Христос терпит плевки и удары. Но когда Он висит, измученный, на Кресте, мы видим не сломленного человека, а человека, добровольно смирившегося и бесконечно любящего тех, кто Его убивает, любящего нас, а не Себя в Своем страдании. Он страдает не для того, чтобы нам доказать, как Он нас любит, а потому, что любит. Потому и погибает. Это разные вещи. Он ничего не хочет нам доказать, он просто любит. «Если вы хотите Меня убить, можете убить, но любить Я вас не перестану». И даже с Креста Он молится за этих людей не потому, что хочет показать, как их любит, а потому, что просто любит. Поэтому и образ Его, распятого, произвел такое впечатление на распинателей  Его. Когда все свершилось, они шли, бия себя в грудь и плача, потому что они были потрясены. Они не стали тиранами, это их не привело к состоянию чего-то запредельно жестокого, они  содрогнулись: «Что мы сделали?» Потому что, даже висящий на Кресте, Он излучал любовь и мир. Собственно, слова «смирение» и «мир» однокоренные.

Хуже-то всего, что люди таким ложным смирением, люди, наслаждающиеся собственным подвигом, упивающиеся собственным терпением, часто приходят в Церковь, думая, что их жизнь уже почти совсем христианская, хотя на самом деле Христос для них не значит ничего. Он значим только как Существо, Которое должно их похвалить; хоть Он-то скажет мне: «Молодец! Ой, молодец! Ты такую свинью, ты такую сволочь терпел(а) всю  свою жизнь! Как Я тебя люблю!» Они ждут, что Христос скажет им это, что Он их поддержит, утешит и докажет, что их несравненно терпеливое служение этому отребью рода человеческого было величественно и велико.

И многие приходят в Церковь именно для того, чтобы эту похвалу получить, они ждут этой оценки, ждут, что кто-то их подвиг наконец оценит и заметит. Но на самом деле никто не ценит. И они расстраиваются, унывают, уходят: «Ну почему? Ведь мы почти смиренны, почти христиане, мы всё делаем, что Христос велит». Настолько они не только сами обманулись в том, что они смиренны, они и очень многих умудрились обмануть.

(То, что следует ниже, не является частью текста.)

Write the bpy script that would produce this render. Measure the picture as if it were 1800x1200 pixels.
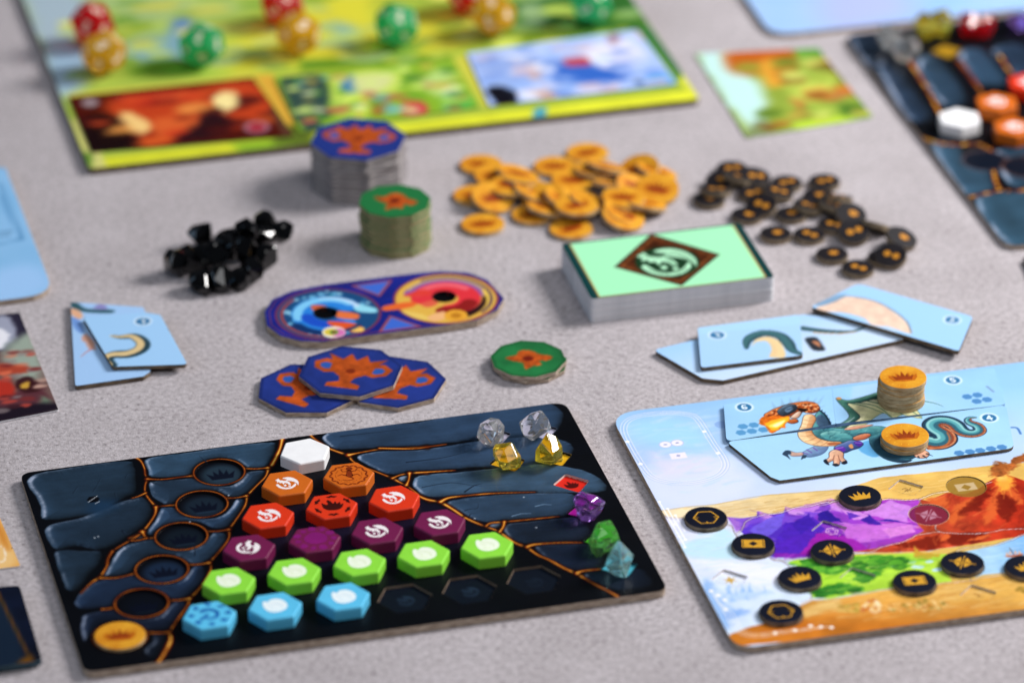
import bpy, bmesh, math, random
import numpy as np
from mathutils import Vector

for o in list(bpy.data.objects):
    bpy.data.objects.remove(o)
S = bpy.context.scene
COL = S.collection
random.seed(7)

# ---------------------------------------------------------------- camera, lamps, exposure
F_PX, TILT, DIST = 7800.0, math.radians(29.0), 1.65      # focal length in photo pixels (1800 wide), tilt, metres
cam = bpy.data.cameras.new('camera'); camo = bpy.data.objects.new('camera', cam); COL.objects.link(camo)
cam.sensor_width = 36.0; cam.lens = F_PX / 1800 * 36
camo.location = (0, -DIST * math.cos(TILT), DIST * math.sin(TILT))
camo.rotation_euler = (math.pi / 2 - TILT, 0, 0)
cam.clip_start = 0.05; cam.clip_end = 60
cam.dof.use_dof = True; cam.dof.focus_distance = 1.568; cam.dof.aperture_fstop = 5.8; cam.dof.aperture_blades = 9
S.camera = camo
W = bpy.data.worlds.new('World'); S.world = W; W.use_nodes = True
W.node_tree.nodes['Background'].inputs[0].default_value = (0.55, 0.62, 0.75, 1)
W.node_tree.nodes['Background'].inputs[1].default_value = 0.07

def area(name, loc, target, sx, sy, power, color):
    l = bpy.data.lights.new(name, 'AREA'); l.shape = 'RECTANGLE'; l.size = sx; l.size_y = sy
    l.energy = power; l.color = color
    o = bpy.data.objects.new(name, l); COL.objects.link(o); o.location = loc
    o.rotation_euler = (Vector(target) - Vector(loc)).to_track_quat('-Z', 'Y').to_euler()
area('window_lamp', (1.02, 0.42, 0.80), (0.02, 0, 0), 0.46, 0.46, 27, (1.0, 0.975, 0.96))
area('front_fill_lamp', (0.45, -1.15, 2.0), (0, 0, 0), 1.8, 1.4, 20.5, (0.98, 0.98, 1.0))  # overhead fill added towards the camera to brighten the front faces
area('room_fill_lamp', (-2.0, -0.5, 1.2), (0, 0, 0), 1.4, 1.2, 7, (0.50, 0.72, 1.0))
S.view_settings.view_transform = 'Standard'; S.view_settings.look = 'None'
S.view_settings.exposure = 0.0; S.view_settings.gamma = 1.0
S.render.engine = 'CYCLES'
S.cycles.max_bounces = 10; S.cycles.transmission_bounces = 8; S.cycles.transparent_max_bounces = 8

# ---------------------------------------------------------------- photo pixel -> point at height z (metres)
CT, ST = math.cos(TILT), math.sin(TILT)
def at(px, py, z=0.0):
    dx = (px - 900) / F_PX; dyy = -(py - 600) / F_PX
    d = (dx, CT + dyy * ST, -ST + dyy * CT)
    t = (z - DIST * ST) / d[2]
    return (d[0] * t, -DIST * CT + d[1] * t)
CROP = dict(A=(30, 780, 5.714), B=(230, 770, 6.314), C=(60, 950, 5.0), D=(700, 840, 3.75), E=(600, 700, 4.5),
            F=(450, 760, 6.0), G=(1060, 690, 5.0), H=(1150, 860, 4.445), I=(1440, 820, 4.286), J=(1260, 680, 6.0),
            K=(1520, 620, 5.0), L=(440, 470, 3.913), M=(100, 510, 6.316), N=(1100, 470, 2.571), O=(960, 380, 4.091),
            Q=(0, 0, 2.903), R=(600, 0, 2.769), S=(1200, 0, 2.727), T=(0, 240, 2.307), V=(250, 180, 3.334),
            X=(760, 220, 3.158), Y=(1180, 240, 3.75), W=(900, 600, 2.0), P=(0, 700, 2.4), Z=(820, 710, 7.058))
def cp(k, pts):
    x0, y0, s = CROP[k]
    return [(x0 + p[0] / s, y0 + p[1] / s) for p in pts]

# ---------------------------------------------------------------- colour and noise
def hexc(h):
    h = h.lstrip('#'); return np.array([int(h[i:i + 2], 16) / 255 for i in (0, 2, 4)])
def lin(c):
    c = np.clip(np.asarray(c, float), 0, 1)
    return np.where(c <= 0.04045, c / 12.92, ((c + 0.055) / 1.055) ** 2.4)
def noise2(u, v, s, seed):
    rs = np.random.RandomState(seed); G = rs.rand(128, 128)
    x = np.asarray(u) / s + 50.3; y = np.asarray(v) / s + 50.7
    xi = np.floor(x).astype(int); yi = np.floor(y).astype(int); fx = x - xi; fy = y - yi
    fx = fx * fx * (3 - 2 * fx); fy = fy * fy * (3 - 2 * fy)
    a = G[yi % 128, xi % 128]; b = G[yi % 128, (xi + 1) % 128]; c = G[(yi + 1) % 128, xi % 128]; d = G[(yi + 1) % 128, (xi + 1) % 128]
    return (a * (1 - fx) + b * fx) * (1 - fy) + (c * (1 - fx) + d * fx) * fy
def fbm(u, v, s, seed, n=4):
    t = 0; a = 1; w = 0
    for i in range(n):
        t = t + a * noise2(u, v, s / 2 ** i, seed + i * 13); w += a; a *= 0.55
    return t / w
def sstep(a, b, x):
    t = np.clip((x - a) / (b - a), 0, 1); return t * t * (3 - 2 * t)
def smooth(P, n=4, closed=True):
    P = np.asarray(P, float); m = len(P); out = []
    rng = range(m) if closed else range(m - 1)
    for i in rng:
        if closed: p0, p1, p2, p3 = P[(i - 1) % m], P[i], P[(i + 1) % m], P[(i + 2) % m]
        else: p0, p1, p2, p3 = P[max(i - 1, 0)], P[i], P[i + 1], P[min(i + 2, m - 1)]
        for k in range(n):
            t = k / n
            out.append(0.5 * ((2 * p1) + (p2 - p0) * t + (2 * p0 - 5 * p1 + 4 * p2 - p3) * t * t + (3 * p1 - p0 - 3 * p2 + p3) * t ** 3))
    if not closed: out.append(P[-1])
    return np.array(out)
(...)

Внешне это производит вид смирения, хотя по существу им не является, потому что там нет любви. Всякое смирение связано с любовью. Всегда. Смирение есть путь к любви. И подлинное смирение всегда приводит к любви. Если женщина смиряется действительно перед пьяным мужем, то это рождает плач о том, чтобы муж стал достойным человеком. И человек плачет, разрывая сердце в куски. И через неделю муж перестает пить, потому что жена молится не о том, чтобы ее личная скорбь в жизни прошла, а ей неизмеримо жалко мужа, ведь он погибнет. И она просит у Бога жизни для него, чтобы он не просто оценил ее, чтобы он оценил Христа, чтобы он обратился ко Христу, чтобы он увидел именно Христа, в покаянии к Нему пришел и Христос бы даровал ему жизнь. Не о себе думает человек, а о спасении возлюбленного.

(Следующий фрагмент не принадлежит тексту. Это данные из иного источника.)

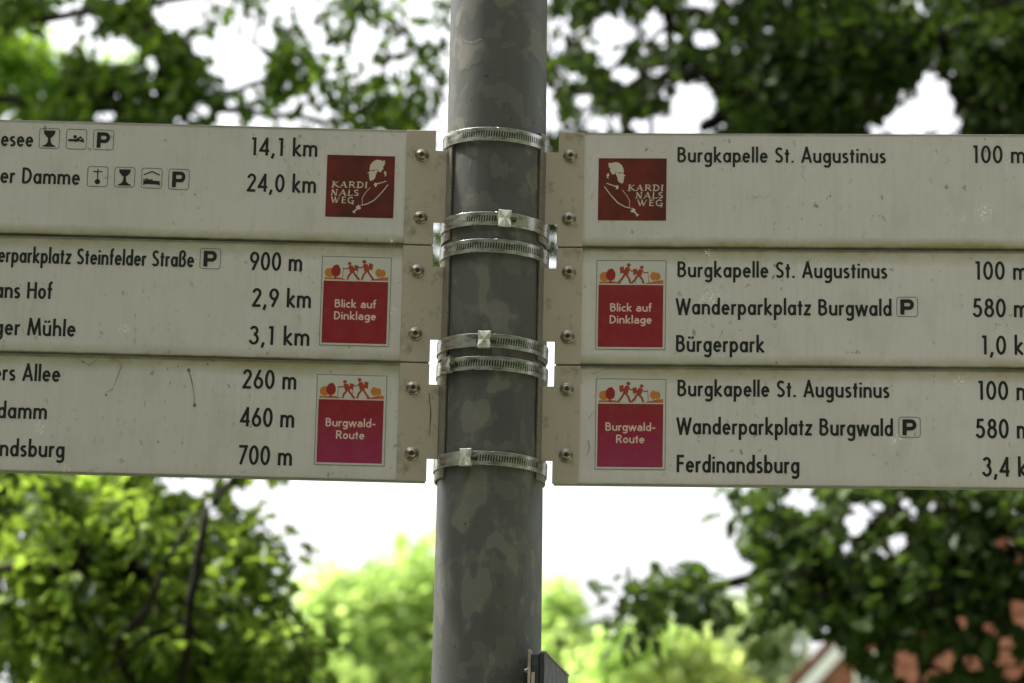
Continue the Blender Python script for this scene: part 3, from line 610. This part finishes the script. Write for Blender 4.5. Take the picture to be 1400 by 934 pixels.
def leaves(name, cent, size, m_, parent, per=9, spread=.11, simple=False, tone=(0, 1), jit=.35, nup=.9, holes=None, org=(0, 0, 0)):
    cent = np.asarray(cent); n = len(cent)*per; c = np.repeat(cent, per, 0); tnc = np.repeat(rng.uniform(*tone, size=len(cent)), per)
    off = rng.normal(size=(n, 3)); off = unit(off)*rng.random((n, 1))**.5*spread
    d = unit(off + rng.normal(size=(n, 3))*spread*.5 + np.array([0, 0, -.25*spread])); nm = rng.normal(size=(n, 3))*.55 + np.array([0, 0, nup])
    nm = unit(nm - d*(nm*d).sum(1, keepdims=True)); s_ = np.cross(nm, d); sz = size*(1+rng.uniform(-jit, jit, (n, 1)))
    if holes == 'frame':                # the outlying crown keeps clear of the boughs modelled one by one
        X, Y, _ = proj(c+off+d*sz*.5+np.array(org)); keep = (X < -45) | (X > 1445) | (Y < -45) | (Y > 979) | ((c+np.array(org))[:, 1] < 1)
        c, off, d, nm, s_, sz, tnc = (a[keep] for a in (c, off, d, nm, s_, sz, tnc)); n = len(c); holes = None
    if holes:
        X, Y, _ = proj(c+off+d*sz*.5+np.array(org)); keep = np.ones(n, bool)
        jt = rng.uniform(.4, 1.15, n)
        for g_ in holes: keep &= ((X-g_[0])/(g_[2]+6))**2 + ((Y-g_[1])/(g_[3]+6))**2 > jt
        c, off, d, nm, s_, sz, tnc = (a[keep] for a in (c, off, d, nm, s_, sz, tnc)); n = len(c)
    TV, TF = leaf_template(simple); k = len(TV)
    Vv = (c+off)[:, None, :] + sz[:, None, :]*(TV[None, :, 0:1]*d[:, None, :] + TV[None, :, 1:2]*s_[:, None, :] + TV[None, :, 2:3]*nm[:, None, :])
    Vv = Vv.reshape(-1, 3); Ff = (TF[None] + (np.arange(n)*k)[:, None, None]).reshape(-1, 4)
    me = bpy.data.meshes.new(name); me.vertices.add(len(Vv)); me.vertices.foreach_set('co', Vv.ravel().astype('f'))
    me.loops.add(len(Ff)*4); me.loops.foreach_set('vertex_index', Ff.ravel().astype('i')); me.polygons.add(len(Ff))
    me.polygons.foreach_set('loop_start', np.arange(len(Ff), dtype='i')*4); me.update(calc_edges=True)
    tn = np.clip((tnc*.72 + rng.random(n)*.28)**1.25, 0, 1)
    at_ = me.attributes.new('tone', 'FLOAT', 'FACE'); at_.data.foreach_set('value', np.repeat(tn, len(TF)).astype('f'))
    o = link(name, me, m_, parent); o['kind'] = 'stuff'; return o
def twig_mesh(name, roots, cent, m_, parent, rbase=.0028, sides=4, rmax=.05):
    """join every twig end to the nearest point already attached: a branching skeleton"""
    nodes = [np.array(r) for r in roots]; par = [-1]*len(nodes); cent = np.asarray(cent)
    if len(cent) == 0: return
    dist = np.full(len(cent), 1e9); near = np.zeros(len(cent), int)
    for i, r in enumerate(nodes):
        dd = np.linalg.norm(cent-r, axis=1); k = dd < dist; dist[k] = dd[k]; near[k] = i
    left = np.ones(len(cent), bool)
    for _ in range(len(cent)):
        i = int(np.argmin(np.where(left, dist, 1e9))); left[i] = False; nodes.append(cent[i]); par.append(int(near[i])); j = len(nodes)-1
        dd = np.linalg.norm(cent-cent[i], axis=1)*1.0; k = left & (dd < dist); dist[k] = dd[k]; near[k] = j
    cnt = np.ones(len(nodes))
    for j in range(len(nodes)-1, -1, -1):
        if par[j] >= 0: cnt[par[j]] += cnt[j]
    V, F = [], []
    for j in range(len(nodes)):
        if par[j] < 0: continue
        a, b_ = Vector(nodes[par[j]]), Vector(nodes[j]); mid = (a+b_)/2 + Vector(rng.normal(size=3))*(b_-a).length*.07
        r0 = min(rbase*cnt[j]**.42, rmax); v_, f_ = tube([a, mid, b_], [r0, r0*.9, r0*.8], sides); o_ = len(V); V += v_; F += [tuple(i+o_ for i in f) for f in f_]
    o = mesh_obj(name, V, F, m_, parent, True); o['kind'] = 'stuff'; return o
def bark_mat():
    m = mat('bark', (.06, .05, .04), .95, 0, .15); g = N(m); f = g.noise(g.coord((6, 6, 1)), 9, 6, .7); g.l(g.mix(g.ramp(f, [(.35, 0), (.7, 1)]), (.008, .007, .006), (.028, .024, .018)), g.b.inputs['Base Color']); g.bump(f, .6, .02); return m
M_bark = bark_mat()
L_oak = leaf_mat('oak_leaf_dark', (.020, .036, .011), (.060, .095, .022), .30)
L_mid = leaf_mat('oak_leaf_green', (.022, .048, .010), (.13, .20, .03), .42)
L_left = leaf_mat('leaf_fresh_green', (.014, .030, .007), (.24, .33, .070), .45)
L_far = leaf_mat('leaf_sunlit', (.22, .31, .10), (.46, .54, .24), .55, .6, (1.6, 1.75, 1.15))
L_bright = leaf_mat('leaf_bright_green', (.10, .18, .03), (.30, .42, .08), .5)
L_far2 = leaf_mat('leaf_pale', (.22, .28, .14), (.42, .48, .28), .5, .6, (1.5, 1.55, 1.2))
def region(cover, gaps, Y, dY, n, K=0, sig=26):
    """twig ends filling the boughs seen in the photograph (ellipses in pixels at depth Y), with the real holes between boughs"""
    out = []
    wts = np.array([c[2]*c[3] for c in cover], float); wts /= wts.sum()
    tries = 0
    if K:                               # sprays: twig ends gathered round K bough tips, each at its own depth
        tips = []
        for _ in range(K):
            c = cover[rng.choice(len(cover), p=wts)]; a = rng.uniform(0, 2*math.pi); r_ = math.sqrt(rng.random())
            tips.append((c[0]+c[2]*r_*math.cos(a), c[1]+c[3]*r_*math.sin(a), Y+rng.uniform(-.5, .5)*dY))
        while len(out) < n:
            t_ = tips[rng.integers(K)]; x, y = t_[0]+rng.normal()*sig*1.3, t_[1]+rng.normal()*sig*.75
            if any(((x-g_[0])/(g_[2]*.9+1))**2 + ((y-g_[1])/(g_[3]*.9+1))**2 < 1 for g_ in gaps): continue
            out.append(np.array(at(x, y, t_[2]+rng.normal()*.08)))
        return np.array(out)
    while len(out) < n and tries < n*30:
        tries += 1
        c = cover[rng.choice(len(cover), p=wts)]; a = rng.uniform(0, 2*math.pi); r_ = math.sqrt(rng.random())
        x, y = c[0]+c[2]*r_*math.cos(a), c[1]+c[3]*r_*math.sin(a)
        if any(((x-g_[0])/(g_[2]*.9+1))**2 + ((y-g_[1])/(g_[3]*.9+1))**2 < 1 for g_ in gaps): continue
        yy = Y + rng.uniform(-.5, .5)*dY; out.append(np.array(at(x, y, yy)))
    return np.array(out)
def crown_rest(c, rad, n, margin=60, zmin=0):
    out = []
    while len(out) < n:
        p = rng.normal(size=3); p /= np.linalg.norm(p); p = np.array(c) + p*np.array(rad)*rng.random()**.28
        if p[2] < zmin: continue
        if p[1] > .3:
            x, y, z = proj(p[None])
            if z[0] > 0 and -margin < x[0] < 1400+margin and -margin < y[0] < 934+margin: continue
        out.append(p)
    return np.array(out)
def make_tree(name, label, trunk_pts, trunk_r, limbs, tw, mleaf, size, per=9, spread=.11, simple=False, group=None, tone=(0, 1), tw2=None, size2=.16, per2=8, nup=.9, rbase=.0028, holes=None):
    base = trunk_pts[0]; t = thing(name, label, 'tree', base, 0, group)
    mv = Vector(base)
    v_, f_ = tube([Vector(p)-mv for p in trunk_pts], trunk_r, 12); mesh_obj('trunk', v_, f_, M_bark, t, True)
    roots = [np.array(Vector(p)-mv) for p in trunk_pts[1:]]
    for pts, r0, r1 in limbs:
        P = [Vector(p)-mv for p in pts]; Q = []
        for i in range(len(P)-1):
            for k in range(4): Q.append(P[i].lerp(P[i+1], k/4) + Vector(rng.normal(size=3))*(.0 if k == 0 else .01*(P[i+1]-P[i]).length))
        Q.append(P[-1]); rr = [r0+(r1-r0)*i/(len(Q)-1) for i in range(len(Q))]
        v_, f_ = tube(Q, rr, 8); mesh_obj('limb', v_, f_, M_bark, t, True); roots += [np.array(q) for q in Q]
    tw = tw - np.array(base) if len(tw) else tw
    leaves('foliage', tw, size, mleaf, t, per, spread, simple, tone, nup=nup, holes=holes, org=base)
    twig_mesh('twigs', roots, tw, M_bark, t, rbase)
    if tw2 is not None:
        tw2 = tw2 - np.array(base); leaves('foliage', tw2, size2, mleaf, t, per2, .3, True, tone, nup=nup, holes='frame', org=base); 
    return t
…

Но можно почти то же самое сделать, когда человек плачет, но от жалости к себе, от того, что он по-прежнему не понят, не принят, его значимость не осознали. И человек просит: «Сделай его трезвым, пусть он узнает и покается передо мной. Пусть он поймет и осознает, какую невыразимую муку несла я всю жизнь, живя с ним». Молитва не о том, чтобы душа спаслась, а о том, чтобы хоть на старости лет порадоваться, что он наконец понял, как многим мне обязан.

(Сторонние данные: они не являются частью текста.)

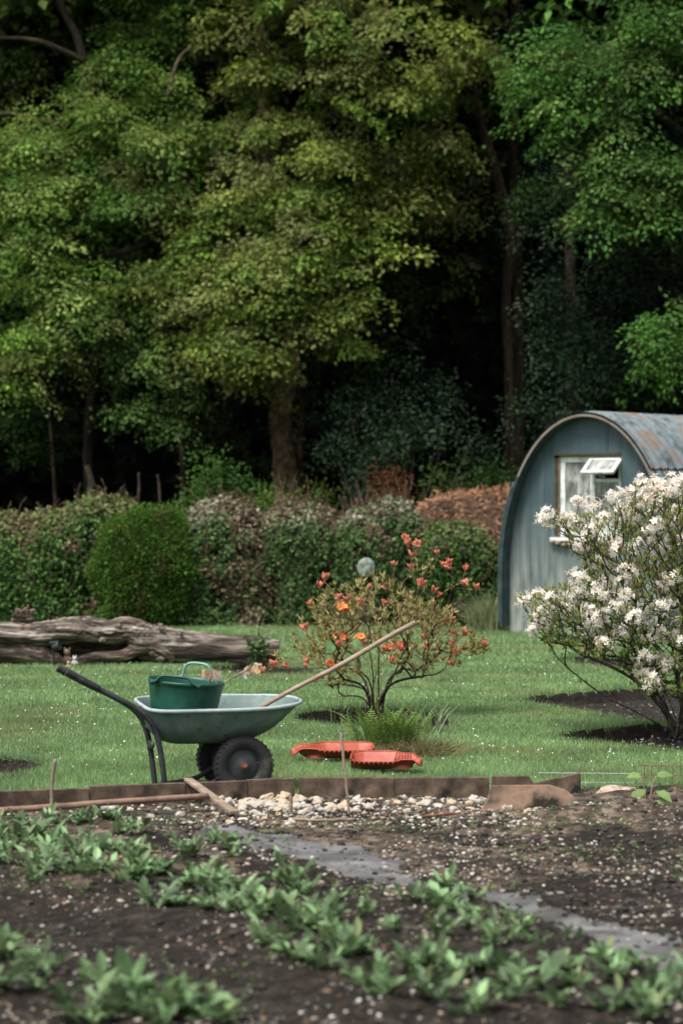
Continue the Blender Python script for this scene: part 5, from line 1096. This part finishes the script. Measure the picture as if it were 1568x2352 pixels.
MG = np.array([(.08, .15, .032), (.09, .17, .026), (.115, .17, .034), (.055, .135, .018), (.14, .18, .05)])
BG = np.array([(.045, .115, .02), (.06, .14, .025), (.095, .165, .04), (.035, .09, .016)])
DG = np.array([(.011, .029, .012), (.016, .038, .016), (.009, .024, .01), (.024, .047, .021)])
def tree(name, lab, base, d):
    p = np.array([(base - CX) / F * d, d, 0]); return thing(name, lab, 'tree', p), p
# yellow green oak in the middle
t, org = tree('oak_tree', 'large yellow green oak whose pale trunk rises behind the middle of the hedge', 656, 46.5)
trunk(t, org, 'trunk', [(657, 1365), (656, 1150), (650, 1040), (643, 960), (655, 890), (668, 800), (655, 650), (620, 420), (600, 150), (590, -150)], 46.5, [.27, .25, .215, .22, .21, .18, .16, .13, .1, .06], 11, (3.2, 2.8, 2.3))
trunk(t, org, 'limb', [(662, 860), (690, 930), (688, 990), (684, 1050), (688, 1150)][::-1], 46.7, [.12, .11, .1, .08, .07], 12, (.9, .6, .4))
trunk(t, org, 'limb', [(655, 690), (720, 600), (800, 445), (868, 405)], 45.8, [.1, .085, .07, .03], 13, (.7, .75, .4), ns=60)
trunk(t, org, 'limb', [(640, 620), (560, 520), (470, 460), (390, 400)], 46.2, [.11, .09, .07, .03], 14, (.6, .6, .4), ns=60)
trunk(t, org, 'limb', [(620, 420), (700, 300), (860, 230), (960, 250)], 45.8, [.09, .08, .06, .03], 15, (.7, .7, .5), ns=60)
mb = MB()
crown(mb, [(720,90,150,44.5,1),(880,130,170,44.3,1),(1010,110,120,44.8,.9),(640,210,130,45,.95),(800,250,150,44.2,1.0),(960,270,120,44.6,.9),(560,330,110,45.2,.9),(680,380,140,44.3,1.05),(840,370,110,44.8,.9),(560,480,110,44.8,1.0),(700,520,130,44,1.1),(820,560,105,44.2,1.1),(900,610,80,44,1.0),(480,600,110,44.5,1.1),(590,630,120,43.8,1.15),(700,660,110,43.6,1.1),(830,690,95,43.6,1.1),(900,650,60,43.8,1),(480,720,100,44,1.1),(580,760,105,43.6,1.1),(680,760,60,43.8,1),(790,760,50,43.6,1.05),(540,820,75,43.8,1),(610,850,65,43.9,1),(625,930,35,45.8,1),(930,440,80,44.6,.85),(1000,360,70,45,.8),(440,520,70,45,.9),(390,650,80,44.6,1.0),(420,770,70,44.5,1.0),(620,60,110,45.2,.9),(520,100,90,45.6,.85)], .108, 165, YG, seed=1, holes=.30)
for X_ in range(470, 1010, 95):  # dim back fill: shade between the sprays put into a darker green
    for Y_ in range(20, 800, 95):
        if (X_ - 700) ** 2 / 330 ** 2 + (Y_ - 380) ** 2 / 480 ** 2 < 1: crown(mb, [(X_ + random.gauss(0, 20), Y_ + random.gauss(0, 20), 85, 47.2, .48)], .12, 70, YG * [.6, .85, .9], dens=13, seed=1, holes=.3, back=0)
crown(mb, [(700,-180,260,45.5,.9),(950,-200,260,46.5,.9),(560,-250,240,47,.9),(800,-420,300,46,.9)], .28, 40, YG, dens=14, sprayR=(.7, 1.2), seed=1)
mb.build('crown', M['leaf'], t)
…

В сущности, это такая «любовь», такое «смирение», что незаметно для себя ставит себя на место Бога. Хочется, чтобы человек осознал, насколько мы значимы в его жизни, а не насколько Бог значим в его жизни. Мы хотим, чтобы он перед нами покаялся, а не перед Богом. Мы хотим стать для него источником жизни, а он должен в покаянии ползать на коленях, замаливая грехи, как рыбак перед своей старухой (а не перед Богом все это должно осуществляться). Но понять эту мимикрию может только человек, который знает Христа и хоть немножко прикоснулся к тому, что отцы называют смирением.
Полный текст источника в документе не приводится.